Attorno al complesso sportivo di Ellis Park e del Johannesburg Stadium, centinaia di piccoli venditori e di rosticceri ambulanti vivono da anni grazie alle partite di rugby e di calcio che vi si giocano quasi ogni settimana. I vuvuzela e gli hot dog che vendono non riproducono illegalmente marchi del mondiale. Ma le loro bancarelle dovranno stare fuori dalla zona attorno a Ellis Park, nella quale sono autorizzati solo i venditori con esclusiva Fifa. Un numero crescente di sudafricani «ha la sensazione che la gallina dalle uova d’oro della nazione arcobaleno sia stata obliterata dall’uomo svizzero di Neanderthal che si è impossessato del nostro paese» dice Brandon Foot del giornale The Thinker. «La gente dice che ci siamo venduti alla Fifa».

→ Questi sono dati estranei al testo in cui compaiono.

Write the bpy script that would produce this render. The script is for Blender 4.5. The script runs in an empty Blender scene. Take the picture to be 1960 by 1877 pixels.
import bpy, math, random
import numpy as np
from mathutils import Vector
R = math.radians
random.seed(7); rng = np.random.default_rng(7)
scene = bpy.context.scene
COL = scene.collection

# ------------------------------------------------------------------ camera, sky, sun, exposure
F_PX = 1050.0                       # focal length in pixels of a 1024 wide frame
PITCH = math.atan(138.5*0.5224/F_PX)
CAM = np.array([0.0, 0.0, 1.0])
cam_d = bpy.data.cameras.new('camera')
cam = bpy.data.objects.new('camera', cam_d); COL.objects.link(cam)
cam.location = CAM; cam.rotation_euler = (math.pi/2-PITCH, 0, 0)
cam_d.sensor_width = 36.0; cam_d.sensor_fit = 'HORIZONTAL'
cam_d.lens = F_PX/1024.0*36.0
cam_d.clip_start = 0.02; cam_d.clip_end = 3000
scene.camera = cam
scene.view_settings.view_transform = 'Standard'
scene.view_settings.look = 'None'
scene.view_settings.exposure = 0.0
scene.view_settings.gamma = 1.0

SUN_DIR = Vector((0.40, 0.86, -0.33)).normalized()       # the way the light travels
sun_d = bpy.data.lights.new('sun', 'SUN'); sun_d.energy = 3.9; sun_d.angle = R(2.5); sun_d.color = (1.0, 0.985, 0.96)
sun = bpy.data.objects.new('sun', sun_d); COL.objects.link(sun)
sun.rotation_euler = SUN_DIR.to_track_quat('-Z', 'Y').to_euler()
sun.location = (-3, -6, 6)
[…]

Forse è per questo che la federazione internazionale non ha vietato il vuvuzela. Nonostante uno studio della tedesca Phonak abbia appurato che un vuvuzela con i suoi 123,9 decibel sia il più rumoroso degli strumenti da stadio: più dei corni (123,2 decibel), dei cori dei tifosi dello Stoccarda (121,4), dei campanacci svizzeri (113,6), dei tamburi da samba brasiliani (110,5) e dei tric-trac di legno (109,8). Il limite del rumore, quando diventa dannoso per le orecchie, è di 120 decibel. Gli spagnoli non sono molto amati qui in Sudafrica da quando l’anno scorso, alla Confederation Cup, Xavi Alonso chiese che il vuvuzela venisse bandito dagli stadi. La Fifa ha respinto l’appello perché, ha spiegato bontà sua Sepp Blatter, vietare il vuvuzela sarebbe stato come "europeizzare" il primo mondiale africano.